▸ **SHORT TASK**: Give the listing again exactly, omitting its images.

▸ **COLLECTED MATERIAL**:

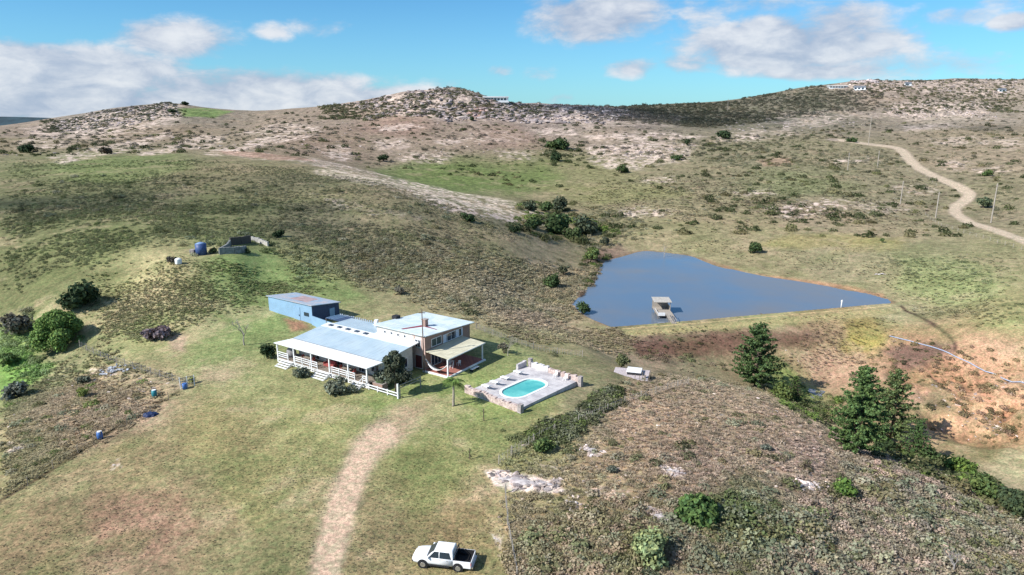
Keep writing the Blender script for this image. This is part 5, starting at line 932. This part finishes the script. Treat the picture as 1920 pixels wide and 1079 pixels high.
BL = [(146,580,74,42,GRD,'dark rounded bush on the grassy slope above the big domed tree',1300,10),(30,636,62,44,(.10,.095,.075),'brown-grey bush at the left edge behind the big domed tree',900,9),
 (14,690,40,30,GR2,'green bush low at the left edge below the domed tree',600,7),(28,748,48,32,(.10,.11,.09),'grey bush alone near the left edge below the bright grass',900,7),(156,722,34,17,(.09,.10,.07),'flat grey-green bush just above the small yellow-green one',500,6),
 (152,748,28,22,(.13,.16,.045),'small yellow-green round bush left of the dark hollow',600,5),(292,640,64,22,(.17,.13,.135),'low purplish-brown thicket on the lawn left of the bare tree',900,9),(500,675,38,34,GRD,'dark bush against the left end of the veranda',900,7),
 (566,710,40,20,GRG,'grey lavender-like bush between the left and middle steps',800,6),(626,741,52,26,GRG,'largest grey lavender-like bush in front of the middle steps',1000,8),(658,738,28,16,GRG,'small grey bush just left of the right-hand steps',500,5),
 (1420,478,30,24,GR1,'lone dark round bush on the pasture right of the pond',900,6),(1112,492,36,34,(.13,.17,.055),'light green bush at the far left corner of the pond',900,7),(1036,542,40,28,GR1,'dark green bush left of the pond beside the narrow bank',900,7),
 (1058,517,26,22,(.08,.085,.05),'olive bush just above the dark one left of the pond',600,6),(1094,590,32,22,GR1,'dark bush at the near left shore of the pond',800,6),(1166,690,34,28,OLV,'olive round bush behind the timber deck',900,6),
 (718,303,25,14,GRD,'lone dark oval bush on the far pale plateau left of the green swale',500,5),(1045,441,62,38,GR1,'middle and tallest bush of the gully thicket above the pond',1300,9),(1102,442,58,34,(.07,.085,.05),'right-hand bush of the gully thicket above the pond',1200,9),
 (1000,430,46,24,GR1,'left-hand low bush of the gully thicket above the pond',900,7),(1046,396,42,26,(.06,.075,.045),'bush standing just uphill of the gully thicket',800,8),(992,396,40,20,(.085,.10,.055),'low bush at the end of the pale rock spur',700,6),
 (880,418,30,18,GR1,'dark bush below the pale rock spur near its middle',600,6),(1046,283,50,20,GR1,'larger dark bush clump high in the far gully',800,8),(1047,304,32,18,GRD,'round dark bush just below the clump in the far gully',600,6),
 (1290,274,17,14,GRD,'small upright dark bush on the far slope above the pond',400,5),(1361,262,36,16,GRD,'wide dark bush on the far slope left of the gravel road top',600,7),(1166,326,28,16,GR1,'bush on the far pasture between the gully and the poles',500,6),
 (45,287,36,16,GRD,'dark bush beside the pale outcrop at the far left',600,6),(196,290,34,13,(.07,.06,.045),'brown-dark bush on the crest of the left hillside',500,6),(885,228,18,9,GRD,'tiny dark bush under the rocky ridge below the white house',300,4),
 (1018,853,42,32,GR2,'round bright green bush at the lower end of the stick fence',1200,7),(1305,985,92,56,(.07,.115,.035),'large green bush above the thicket at the bottom right',2600,12),(1586,937,50,32,(.09,.15,.035),'bright green bush alone on the brown knoll',1300,7),
 (1218,1060,78,58,PAL,'large pale yellow-green bush at the bottom beside a dark hollow',2200,11),(1806,900,56,46,(.10,.15,.035),'yellow-green bush in the valley right of the small pine',1500,9),(1852,945,56,56,(.085,.12,.04),'green bush at the right edge between its two neighbours',1600,9),
 (1897,975,52,66,(.055,.075,.035),'dark tall bush at the right edge of the valley',1600,9),(1650,862,34,16,(.12,.14,.07),'low pale green bush at the foot of the pines',500,6),(1470,752,46,34,(.10,.13,.04),'bright shrub right behind the lone pine',900,7),
 (1150,888,26,14,(.11,.12,.09),'small grey bush alone in the middle of the brown knoll',500,5),(1440,848,26,14,(.12,.13,.10),'small grey bush high on the brown knoll near a white stone',450,5),(1853,332,24,13,GR2,'green bush right of the gravel road bends',450,6),
 (1848,392,34,22,(.08,.10,.055),'bush inside the road bend beside the dark pole',600,7),(1655,456,14,10,GR2,'tiny green bush on the pasture above the dam end',300,4),(1270,302,26,11,GR1,'low dark bush on the far stony slope above the pond',400,6),
 (1600,268,30,10,GR1,'dark bush touching the upper end of the gravel road',400,6),(520,446,36,12,GRD,'dark low bush above the pale wall of the pen',500,6),(322,212,26,7,GRD,'dark bush just under the left rocky hilltop',300,5),(345,196,24,7,GRD,'dark trees on the very top of the left rocky hill',300,5),
 (1075,452,40,22,(.065,.09,.035),'low green bush at the foot of the gully thicket between its two big bushes',800,7),(1022,398,34,18,GR1,'dark bush left of the one just uphill of the gully thicket',600,6),(964,438,26,14,GRD,'small dark bush left of the gully thicket',400,5),(1136,462,28,16,(.07,.08,.05),'small grey-dark bush right of the gully thicket',450,5),
 (748,555,26,14,(.14,.13,.10),'grey bush alone on the slope behind the shed',400,5),(945,665,30,26,(.13,.12,.09),'thin grey bush in the lawn right of the house shadow',260,6)]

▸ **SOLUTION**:
Keep writing the Blender script for this image. This is part 5, starting at line 932. This part finishes the script. Treat the picture as 1920 pixels wide and 1079 pixels high.
BL = [(146,580,74,42,GRD,'dark rounded bush on the grassy slope above the big domed tree',1300,10),(30,636,62,44,(.10,.095,.075),'brown-grey bush at the left edge behind the big domed tree',900,9),
 (14,690,40,30,GR2,'green bush low at the left edge below the domed tree',600,7),(28,748,48,32,(.10,.11,.09),'grey bush alone near the left edge below the bright grass',900,7),(156,722,34,17,(.09,.10,.07),'flat grey-green bush just above the small yellow-green one',500,6),
 (152,748,28,22,(.13,.16,.045),'small yellow-green round bush left of the dark hollow',600,5),(292,640,64,22,(.17,.13,.135),'low purplish-brown thicket on the lawn left of the bare tree',900,9),(500,675,38,34,GRD,'dark bush against the left end of the veranda',900,7),
 (566,710,40,20,GRG,'grey lavender-like bush between the left and middle steps',800,6),(626,741,52,26,GRG,'largest grey lavender-like bush in front of the middle steps',1000,8),(658,738,28,16,GRG,'small grey bush just left of the right-hand steps',500,5),
 (1420,478,30,24,GR1,'lone dark round bush on the pasture right of the pond',900,6),(1112,492,36,34,(.13,.17,.055),'light green bush at the far left corner of the pond',900,7),(1036,542,40,28,GR1,'dark green bush left of the pond beside the narrow bank',900,7),
 (1058,517,26,22,(.08,.085,.05),'olive bush just above the dark one left of the pond',600,6),(1094,590,32,22,GR1,'dark bush at the near left shore of the pond',800,6),(1166,690,34,28,OLV,'olive round bush behind the timber deck',900,6),
 (718,303,25,14,GRD,'lone dark oval bush on the far pale plateau left of the green swale',500,5),(1045,441,62,38,GR1,'middle and tallest bush of the gully thicket above the pond',1300,9),(1102,442,58,34,(.07,.085,.05),'right-hand bush of the gully thicket above the pond',1200,9),
 (1000,430,46,24,GR1,'left-hand low bush of the gully thicket above the pond',900,7),(1046,396,42,26,(.06,.075,.045),'bush standing just uphill of the gully thicket',800,8),(992,396,40,20,(.085,.10,.055),'low bush at the end of the pale rock spur',700,6),
 (880,418,30,18,GR1,'dark bush below the pale rock spur near its middle',600,6),(1046,283,50,20,GR1,'larger dark bush clump high in the far gully',800,8),(1047,304,32,18,GRD,'round dark bush just below the clump in the far gully',600,6),
 (1290,274,17,14,GRD,'small upright dark bush on the far slope above the pond',400,5),(1361,262,36,16,GRD,'wide dark bush on the far slope left of the gravel road top',600,7),(1166,326,28,16,GR1,'bush on the far pasture between the gully and the poles',500,6),
 (45,287,36,16,GRD,'dark bush beside the pale outcrop at the far left',600,6),(196,290,34,13,(.07,.06,.045),'brown-dark bush on the crest of the left hillside',500,6),(885,228,18,9,GRD,'tiny dark bush under the rocky ridge below the white house',300,4),
 (1018,853,42,32,GR2,'round bright green bush at the lower end of the stick fence',1200,7),(1305,985,92,56,(.07,.115,.035),'large green bush above the thicket at the bottom right',2600,12),(1586,937,50,32,(.09,.15,.035),'bright green bush alone on the brown knoll',1300,7),
 (1218,1060,78,58,PAL,'large pale yellow-green bush at the bottom beside a dark hollow',2200,11),(1806,900,56,46,(.10,.15,.035),'yellow-green bush in the valley right of the small pine',1500,9),(1852,945,56,56,(.085,.12,.04),'green bush at the right edge between its two neighbours',1600,9),
 (1897,975,52,66,(.055,.075,.035),'dark tall bush at the right edge of the valley',1600,9),(1650,862,34,16,(.12,.14,.07),'low pale green bush at the foot of the pines',500,6),(1470,752,46,34,(.10,.13,.04),'bright shrub right behind the lone pine',900,7),
 (1150,888,26,14,(.11,.12,.09),'small grey bush alone in the middle of the brown knoll',500,5),(1440,848,26,14,(.12,.13,.10),'small grey bush high on the brown knoll near a white stone',450,5),(1853,332,24,13,GR2,'green bush right of the gravel road bends',450,6),
 (1848,392,34,22,(.08,.10,.055),'bush inside the road bend beside the dark pole',600,7),(1655,456,14,10,GR2,'tiny green bush on the pasture above the dam end',300,4),(1270,302,26,11,GR1,'low dark bush on the far stony slope above the pond',400,6),
 (1600,268,30,10,GR1,'dark bush touching the upper end of the gravel road',400,6),(520,446,36,12,GRD,'dark low bush above the pale wall of the pen',500,6),(322,212,26,7,GRD,'dark bush just under the left rocky hilltop',300,5),(345,196,24,7,GRD,'dark trees on the very top of the left rocky hill',300,5),
 (1075,452,40,22,(.065,.09,.035),'low green bush at the foot of the gully thicket between its two big bushes',800,7),(1022,398,34,18,GR1,'dark bush left of the one just uphill of the gully thicket',600,6),(964,438,26,14,GRD,'small dark bush left of the gully thicket',400,5),(1136,462,28,16,(.07,.08,.05),'small grey-dark bush right of the gully thicket',450,5),
 (748,555,26,14,(.14,.13,.10),'grey bush alone on the slope behind the shed',400,5),(945,665,30,26,(.13,.12,.09),'thin grey bush in the lawn right of the house shadow',260,6)]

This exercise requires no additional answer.